De Lockheed Model 14 Super Electra, die in 1937 voor het eerst vloog, werd aanvankelijk geprezen om zijn uitstekende prestaties. Echter, de hoge operationele kosten, in vergelijking met het alomtegenwoordige Douglas DC-3, resulteerden in teleurstellende verkoopcijfers. Om de economische levensvatbaarheid van het vliegtuig te verbeteren, besloot Lockheed het ontwerp aan te passen. Het belangrijkste ontwerpkenmerk van de Model 18 Lodestar was de verlenging van de romp met 1,68 meter (5 voet 6 inch), waardoor twee extra rijen stoelen konden worden toegevoegd. Dit bracht het totale passagierscapaciteit naar 18, waardoor de economische voordelen van het toestel aanzienlijk werden verbeterd.
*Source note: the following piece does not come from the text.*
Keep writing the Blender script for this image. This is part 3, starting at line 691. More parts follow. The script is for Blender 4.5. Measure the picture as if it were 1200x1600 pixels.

Prototypen en eerste vlucht

De eerste Lodestar werd omgebouwd uit een Lockheed Model 14 die was teruggestuurd door Northwest Airlines na een reeks ongelukken. Deze omgebouwde versie, nu aangeduid als Model 18, maakte zijn eerste vlucht op 21 september 1939. Lockheed bouwde vervolgens nog twee prototypen, eveneens omgebouwde Model 14’s, met de eerste nieuw gebouwde Model 18 die op 2 februari 1940 de lucht in ging. Uiteindelijk werden er 625 Lodestars in verschillende varianten geproduceerd .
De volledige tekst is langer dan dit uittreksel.